I should have added that those laws would have been unconstitutional in the United States
So Americans are in favor of allowing everything the bill is designed to prevent?
Quote:
On February 26, 2024, the Government of Canada introduced Bill C-63 to create a new Online Harms Act—a baseline standard for online platforms to keep Canadians safe—to hold online platforms accountable for the content they host. Bill C-63 will create stronger protections for kids online and better safeguard everyone in Canada from online hate. The bill sets out a new vision for safer and more inclusive participation online.
The proposed Online Harms Act would specifically target seven types of harmful content:
* Content that sexually victimizes a child or revictimizes a survivor;
* Intimate content communicated without consent;
* Content used to bully a child;
* Content that induces a child to harm themselves;
* Content that foments hatred;
* Content that incites violence; and
* Content that incites violent extremism or terrorism.
Under the Act, social media services would be subject to three duties:
* A duty to act responsibly;
* A duty to protect children; and
* A duty to make certain content inaccessible, specifically (1) content that sexually victimizes a child or revictimizes a survivor and (2) intimate images posted without consent.

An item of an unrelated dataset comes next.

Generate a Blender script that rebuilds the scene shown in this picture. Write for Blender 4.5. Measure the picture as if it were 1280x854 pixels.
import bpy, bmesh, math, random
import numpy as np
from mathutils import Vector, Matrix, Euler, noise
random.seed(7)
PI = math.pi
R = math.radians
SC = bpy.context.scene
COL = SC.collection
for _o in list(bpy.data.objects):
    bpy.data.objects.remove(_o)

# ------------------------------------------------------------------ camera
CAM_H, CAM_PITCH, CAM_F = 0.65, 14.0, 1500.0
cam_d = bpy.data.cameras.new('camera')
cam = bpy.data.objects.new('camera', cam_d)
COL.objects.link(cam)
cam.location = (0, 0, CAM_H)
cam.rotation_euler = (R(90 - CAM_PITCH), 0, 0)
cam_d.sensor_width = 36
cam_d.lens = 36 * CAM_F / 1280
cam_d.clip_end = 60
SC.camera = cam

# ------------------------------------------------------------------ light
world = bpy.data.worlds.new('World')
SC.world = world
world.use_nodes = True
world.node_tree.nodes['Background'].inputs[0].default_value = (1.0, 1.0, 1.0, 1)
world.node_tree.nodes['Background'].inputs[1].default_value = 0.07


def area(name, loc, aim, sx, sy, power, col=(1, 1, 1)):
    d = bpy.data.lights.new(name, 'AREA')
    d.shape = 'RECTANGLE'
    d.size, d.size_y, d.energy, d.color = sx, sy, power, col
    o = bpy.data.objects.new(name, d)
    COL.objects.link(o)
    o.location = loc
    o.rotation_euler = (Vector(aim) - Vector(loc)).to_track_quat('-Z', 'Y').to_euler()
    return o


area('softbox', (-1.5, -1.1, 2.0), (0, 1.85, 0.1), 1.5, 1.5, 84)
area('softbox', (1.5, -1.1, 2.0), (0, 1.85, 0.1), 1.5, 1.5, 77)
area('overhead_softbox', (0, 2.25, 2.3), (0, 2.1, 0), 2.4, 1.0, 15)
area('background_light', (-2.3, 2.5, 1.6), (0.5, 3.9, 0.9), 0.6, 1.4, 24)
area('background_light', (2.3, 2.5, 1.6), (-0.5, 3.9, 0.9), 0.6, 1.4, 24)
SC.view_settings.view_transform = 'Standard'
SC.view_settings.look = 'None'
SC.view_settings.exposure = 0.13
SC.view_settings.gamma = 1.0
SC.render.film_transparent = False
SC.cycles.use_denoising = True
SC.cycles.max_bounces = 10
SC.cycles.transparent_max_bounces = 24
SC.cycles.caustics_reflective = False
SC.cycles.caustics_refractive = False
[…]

These duties would apply to social media services including livestreaming and user-uploaded adult content services. They would require these services to actively reduce the risk of exposure to harmful content on their services; to provide clear and accessible ways to flag harmful content and block users; to put in place special protections for children; to take action to address child sexual exploitation and the nonconsensual posting of intimate content, including deepfake sexual images; and to publish transparency reports.
The Bill also proposes changes to the Criminal Code, the Canadian Human Rights Act (CHRA), and An Act respecting the mandatory reporting of internet child pornography by persons who provide an internet service.